Todas las épocas tienen sus héroes, algunos nuevos, otros heredados de las pretéritas. De las etapas de la vida, la infancia resulta la más propensa a endiosar a todo tipo de referentes. De los reales (los padres, ciertas profesiones generalmente acompañadas del riesgo como sinónimo de la aventura) a los ficticios (héroes televisivos y, cómo no, literarios), los niños tienden, tendimos, a elevar a un pedestal a nuestros ídolos que en ocasiones son, como decía, heredados.

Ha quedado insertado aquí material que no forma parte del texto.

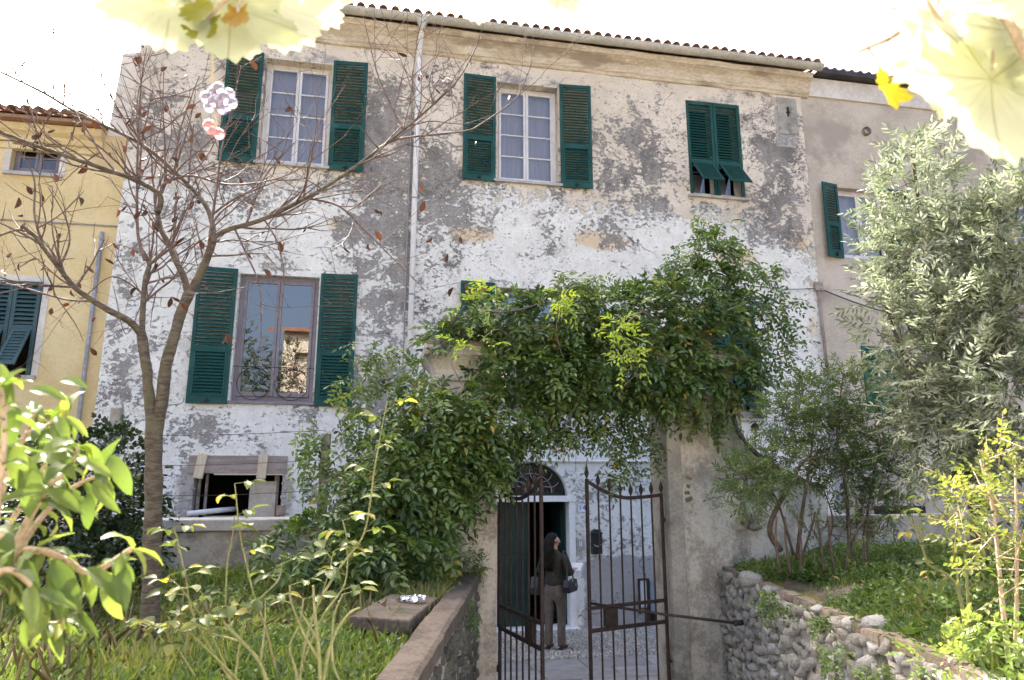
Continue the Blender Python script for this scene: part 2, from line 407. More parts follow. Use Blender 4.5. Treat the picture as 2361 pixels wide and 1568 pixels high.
def facade_material():
    t = NT('flaking_house_plaster')
    co = t.coord()
    n1 = t.noise(co, 1.15, 9, 0.66, 0.3)
    n2 = t.noise(co, 5.5, 7, 0.66)
    n3 = t.noise(t.mapping(co, (5.0, 1, 0.5)), 1.0, 5, 0.6)
    n4 = t.noise(co, 26.0, 4, 0.6)
    n6 = t.noise(t.mapping(co, (1, 1, 1.5)), 12.0, 7, 0.72)
    n5 = t.noise(t.mapping(co, (1.0, 1, 1.15), (7, 3, 1)), 1.5, 12, 0.74, 0.4)
    grey, white, ochre, cement = t.attr('grey'), t.attr('white'), t.attr('ochre'), t.attr('cement')
    ctr = lambda v, k: t.math('MULTIPLY', t.math('SUBTRACT', v, 0.5), k)
    # base coats
    cream = t.mix(t.step(n1, 0.35, 0.62), (0.60, 0.53, 0.435), (0.725, 0.655, 0.56))
    cream = t.mix(t.step(n5, 0.52, 0.62), cream, (0.50, 0.43, 0.36))
    wcol = t.mix(t.step(n2, 0.35, 0.65), (0.69, 0.685, 0.645), (0.80, 0.80, 0.765))
    wf = t.math('ADD', white, t.math('ADD', ctr(n5, 1.6), ctr(n2, 0.9)))
    wmask = t.step(wf, 0.44, 0.54)
    col = t.mix(wmask, cream, wcol)
    scf = t.math('ADD', ctr(n6, 1.5), t.math('ADD', ctr(n5, 2.2), ctr(n1, 1.2)))
    col = t.mix(t.math('MULTIPLY', t.step(scf, 0.02, 0.24), t.math('SUBTRACT', 0.72, t.math('MULTIPLY', wmask, 0.45))), col, (0.42, 0.37, 0.325))
    # ochre washes where an older coat shows
    of = t.math('ADD', ochre, t.math('ADD', ctr(n1, 0.7), ctr(n2, 0.5)))
    col = t.mix(t.math('MULTIPLY', t.step(of, 0.38, 0.60), 0.85), col, t.mix(n2, (0.60, 0.44, 0.26), (0.70, 0.57, 0.40)))
    # grey bare render and mould
    gf = t.math('ADD', t.math('MULTIPLY_ADD', grey, 1.05, 0.0), t.math('ADD', ctr(n5, 2.4), t.math('ADD', ctr(n2, 1.6), ctr(n6, 2.7))))
    gmask = t.step(gf, 0.50, 0.545)
    gcol = t.mix(t.step(n3, 0.3, 0.7), (0.125, 0.115, 0.11), (0.27, 0.25, 0.235))
    gcol = t.mix(t.step(n4, 0.35, 0.65), gcol, t.mix(0.5, gcol, (0.33, 0.31, 0.295)))
    gcol = t.mix(t.math('MULTIPLY', t.step(n6, 0.47, 0.62), .7), gcol, (0.37, 0.35, 0.33))
    gcol = t.mix(t.math('MULTIPLY', t.step(n1, 0.52, 0.64), .6), gcol, (0.10, 0.094, 0.09))
    soft = t.math('MULTIPLY', t.step(gf, 0.22, 0.55), 0.35)
    col = t.mix(soft, col, (0.36, 0.34, 0.325))
    col = t.mix(t.math('MULTIPLY', gmask, 0.93), col, gcol)
    # speckled black mould
    sp = t.math('ADD', t.math('MULTIPLY', t.noise(co, 30.0, 3, 0.7), 1.0), ctr(n1, 0.5))
    col = t.mix(t.math('MULTIPLY', t.step(sp, 0.63, 0.68), 0.75), col, (0.17, 0.16, 0.155))
    # dark runs
    run = t.math('ADD', t.math('MULTIPLY', n3, 0.8), ctr(n5, 0.8))
    col = t.mix(t.math('MULTIPLY', t.step(run, 0.52, 0.66), 0.35), col, (0.25, 0.235, 0.225))
    # bare cement skirting near the street
    cf = t.math('ADD', cement, ctr(n5, 0.9))
    cmask = t.step(cf, 0.45, 0.55)
    col = t.mix(cmask, col, t.mix(n2, (0.30, 0.29, 0.28), (0.47, 0.455, 0.44)))
    # cracks
    wob = t.n('VectorMath', {0: co, 1: t.n('VectorMath', {0: t.n('TexNoise', {'Vector': co, 'Scale': 2.2, 'Detail': 5.0, 'Roughness': .6}, out=1), 'Scale': 0.55}, operation='SCALE')}, operation='ADD')
    vo = t.n('TexVoronoi', {'Vector': wob, 'Scale': 0.42}, feature='DISTANCE_TO_EDGE')
    cr = t.math('MULTIPLY', t.step(vo, 0.0, 0.0045, 1.0, 0.0), t.step(t.noise(co, 0.6, 3), 0.50, 0.60))
    col = t.mix(t.math('MULTIPLY', cr, 0.8), col, (0.09, 0.085, 0.08))
    h = t.math('SUBTRACT', t.math('ADD', t.math('MULTIPLY', wmask, 0.5), t.math('MULTIPLY', n4, 0.45)), t.math('ADD', t.math('MULTIPLY', gmask, 0.8), cr))
    return t.done(t.bsdf(col, 0.93, 0, 0.2, t.bump(h, 1.0, 0.022)))
MAT['facade'] = facade_material()

GREY = [(370,250,55,45,.55),(420,330,60,60,.62),(520,400,120,45,.45),(580,470,110,45,.5),(400,470,60,50,.4),(880,300,55,120,.72),(900,400,85,120,.85),
 (860,520,75,55,.72),(1010,430,48,110,.85),(930,640,28,130,.8),(860,610,50,50,.55),(870,700,40,60,.62),(870,870,80,110,.6),(1080,570,110,50,.42),
 (1050,480,45,60,.62),(1230,480,80,35,.25),(1400,530,70,45,.42),(1350,480,60,50,.38),(1450,330,90,60,.48),(1500,390,70,80,.5),(1400,420,70,60,.42),(1460,480,80,60,.45),
 (1530,450,40,70,.5),(1780,360,55,50,.68),(1790,440,60,60,.62),(1800,525,55,45,.72),(1740,520,40,50,.45),(1650,520,40,40,.25),(1130,600,70,40,.42),(1250,560,60,30,.3),(620,600,90,30,.25),(540,640,40,30,.3),(760,430,50,50,.42),(700,430,60,30,.35),(1560,330,50,60,.3),(480,150,60,40,.3),(860,190,50,50,.25),(1130,500,60,40,.4),(440,560,60,50,.25),
 (440,1000,80,65,.52),(290,640,40,60,.4),(260,760,40,50,.42),(300,900,50,50,.4),(420,640,30,80,.3),(880,620,60,70,.5),(1050,600,60,30,.4),(1180,620,60,25,.35),(300,720,50,60,.36),(275,860,45,80,.42),(330,560,50,60,.25),(250,980,40,60,.35),(980,660,25,70,.55),(1230,1100,60,40,.3),
 (1390,1120,50,40,.3),(700,960,60,30,.2),(660,580,70,20,.2),(1130,640,80,20,.2),(850,780,60,30,.55),(900,930,60,80,.55)]
OCH = [(780,520,45,22,.65),(1090,540,70,22,.75),(1390,555,70,22,.8),(1250,570,60,15,.35),(1700,590,70,25,.6),(1840,560,30,25,.7),(1840,620,40,40,.4),
 (700,395,80,18,.3),(1130,390,60,20,.2),(1870,700,25,140,.45),(470,720,40,40,.3),(420,545,60,30,.3),(1500,245,120,25,.25)]
def blob_field(xs, zs, blobs):
    out = np.zeros_like(xs)
    for (u, v, ru, rv, w) in blobs:
        c = P(u, v, D); ex = P(u + ru, v, D); ez = P(u, v - rv, D)
        rx = abs(ex.x - c.x); rz = abs(ez.z - c.z)
        q = ((xs - c.x) / rx) ** 2 + ((zs - c.z) / rz) ** 2
        out = np.maximum(out, w * np.exp(-0.55 * q ** 1.3))
    return out
def facade_attrs(me):
    n = len(me.vertices); co = np.empty(n * 3); me.vertices.foreach_get('co', co); co = co.reshape(-1, 3)
    xs, zs = co[:, 0], co[:, 2]
    sm = lambda a, lo, hi: np.clip((a - lo) / (hi - lo), 0, 1)
    white = 0.15 + 0.75 * (1 - sm(zs, 6.8, 8.2)) + 0.12 * np.exp(-((xs - 2.5) / 2.2) ** 2)
    white -= 0.35 * sm(xs, 7.2, 8.4) * sm(zs, 4, 6)
    g = blob_field(xs, zs, GREY)
    g = np.maximum(g, .10 + .13 * sm(zs, 6.6, 7.6) * (1 - sm(zs, 9.9, 10.3)) + .07 * (1 - sm(zs, 3.2, 4.2)))
    for (wx0, wx1, wz0, wz1) in W.values():   # rain runs below the sill ends
        for wx in (wx0 - .05, wx1 + .05):
            g = np.maximum(g, .52 * np.exp(-((xs - wx) / .09) ** 2) * sm(wz0 - zs, -.02, .06) * (1 - sm(wz0 - zs, .3, 1.1)))
    oc = blob_field(xs, zs, OCH)
    cem = (1 - sm(zs, 1.0, 1.35)) * sm(xs, 3.2, 3.6) * 0.75 + 0.75 * np.exp(-(((xs + 2.2) / 1.05) ** 4 + ((zs - 2.2) / 0.72) ** 4)) + 0.8 * (xs > 7.86) * (xs < 8.3) * (zs > 9.2) * (zs < 10.1)
    for (wx0, wx1, wz0, wz1) in W.values():   # bare render left where lintels were mended
        m = (xs > wx0 - .35) & (xs < wx1 + .35) & (zs > wz1) & (zs < wz1 + 0.24)
        cem = np.where(m, 0.50, cem)
    for nm, a in (('grey', g), ('ochre', oc), ('white', white), ('cement', cem)):
        at = me.attributes.new(nm, 'FLOAT', 'POINT'); at.data.foreach_set('value', a.astype(np.float32))

def wall_grid(x0, x1, z0, z1, holes, y, step=0.12, thick=0.34, wob=0.006):
    def lines(a, b, cuts):
        cuts = sorted(set([a, b] + [c for c in cuts if a < c < b])); out = []
        for p, q in zip(cuts[:-1], cuts[1:]):
            k = max(1, int(round((q - p) / step)))
            out += [lerp(p, q, i / k) for i in range(k)]
        return out + [b]
    xs = lines(x0, x1, [c for h in holes for c in h[:2]]); zs = lines(z0, z1, [c for h in holes for c in h[2:]])
    inh = lambda x, z: any(h[0] < x < h[1] and h[2] < z < h[3] for h in holes)
    mb = MB(); nx = len(xs)
    for z in zs:
        for x in xs:
            w = mnoise.noise(Vector((x * .9, z * .9, 3.3))) * wob
            mb.v.append((x, y + w, z))
    for j in range(len(zs) - 1):
        for i in range(nx - 1):
            if inh((xs[i] + xs[i+1]) / 2, (zs[j] + zs[j+1]) / 2): continue
            mb.f.append((j*nx + i, j*nx + i + 1, (j+1)*nx + i + 1, (j+1)*nx + i)); mb.m.append(0)
    for (a, b, c, d) in holes:
        e = 0.0
        mb.add([(a, y, c), (a, y + thick, c), (a, y + thick, d), (a, y, d)], [(0, 3, 2, 1)])
        mb.add([(b, y, c), (b, y + thick, c), (b, y + thick, d), (b, y, d)], [(0, 1, 2, 3)])
        mb.add([(a, y, d), (b, y, d), (b, y + thick, d), (a, y + thick, d)], [(0, 1, 2, 3)])
        mb.add([(a, y, c), (b, y, c), (b, y + thick, c), (a, y + thick, c)], [(3, 2, 1, 0)])
    return mb
wm = wall_grid(XL, XR, -0.05, ZT, list(W.values()) + [DOOR, HOLE], D)
wm.add([(XL, D, -.05), (XL, D + 9, -.05), (XL, D + 9, ZT), (XL, D, ZT)], [(0, 3, 2, 1)])
wm.add([(XR, D, -.05), (XR, D + 9, -.05), (XR, D + 9, ZT), (XR, D, ZT)], [(0, 1, 2, 3)])
# arch over the doorway: fill the corners of the rectangular opening
dx0, dx1, _, dz1 = DOOR
cxd, zar, rxa, rza = (dx0 + dx1) / 2, 2.17, (dx1 - dx0) / 2 - 0.03, 0.56
K = 16
for side in (-1, 1):
    arc = [(cxd + side * rxa * math.sin(k / K * math.pi / 2), zar + rza * math.cos(k / K * math.pi / 2)) for k in range(K + 1)]
    xe = dx0 if side < 0 else dx1
    for k in range(K):
        (xa, za), (xb, zb) = arc[k], arc[k + 1]
        q = [(xa, D, za), (xb, D, zb), (xb, D, dz1), (xa, D, dz1)]
        wm.add(q, [(0, 1, 2, 3) if side > 0 else (3, 2, 1, 0)])
        wm.add([(xa, D, za), (xb, D, zb), (xb, D + .34, zb), (xa, D + .34, za)], [(0, 1, 2, 3)])
    (xa, za) = arc[-1]
    wm.add([(xa, D, zar - .02), (xe, D, zar - .02), (xe, D, dz1), (xa, D, dz1)], [(0, 1, 2, 3) if side > 0 else (3, 2, 1, 0)])
hw = wm.build('wall', MAT['facade'], house, smooth=False)
facade_attrs(hw.data)
hw['label'] = 'flaking white plaster wall with grey mould stains and ochre patches'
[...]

Cuántos no nos habremos emocionado con la ceguera de Miguel Strogoff, aterrorizado con el incierto destino del capitan Hatteras o admirado del suprahumano valor de Sandokan en las novelas de Verne y Salgari. Cuántas aventuras corrimos de niños junto a Jim Botón o con papá Mumin; huyendo junto a los traviesos Guillermo y Tom Sawyer, o siguiendo a los protagonistas de La guerra de los botones. La de ocasiones en que nos escondimos en un barril de manzanas o ingerimos un trozo de seta que nos haría tan minúsculos que podríamos pasar a través de la puerta más ínfima. De la infancia nos quedan, pasado el tiempo, los recuerdos. De lo que fue y, sobre todo, de lo que soñamos. Y entre sueños, de estos recuerdos, nos queda en ocasiones el agridulce sabor de lo que pudo haber sido.
Recientemente, gracias a estas librerías de viejo que tanto me gusta visitar, aunque actualmente sea en generalmente de forma virtual (
como os relataba, Internet se está convirtiendo en un gran apoyo a la hora de localizar obras imposibles), conseguí localizar una copia de
La casa de los cocodrilos, una novela infantil que tuvo los ingredientes necesarios para atraparme en su lectura y sucesivas relecturas durante un largo periodo de tiempo. No recuerdo la cantidad de veces que pude acompañar a Víctor Laroche en sus incursiones por las habitaciones solitarias de la casa-hotel en que vivía con sus padres, y donde se produjera la trágica muerte de Cecilia, la hija del anciano propietario del edificio; sólo sé que el libro formó parte de mi más remota infancia, y que como tantos otros que leí en la Biblioteca Pública de mi pueblo, no pude conseguir adquirir pasados los años por encontrarse descatalogado, aunque me acompañase siempre su recuerdo.
He vuelto a leer el libro este fin de semana en poco más de una hora. Obviamente, mi aproximación al mismo ha sido distinta, desde otra perspectiva, pero he de confesar que me ha traído a la mente recuerdos que creí olvidados. Se trata de una obra escrita claramente para un público infantil, ávido de encontrar un protagonista como éste, con el que poder identificarse. Para los amantes de las novelas detectivescas, futuros lectores de las aventuras de Los Tres Investigadores de Alfred Hitchcock, de Doyle, Christie o Simenón, puede ser un punto de arranque más que interesante. Lástima que la edición existente, de Miñón en 1977, sea prácticamente imposible de encontrar, tan difícilmente localizable como tantas obras que quedarán sepultadas en el pasado, aunque su memoria nos acompañe por siempre.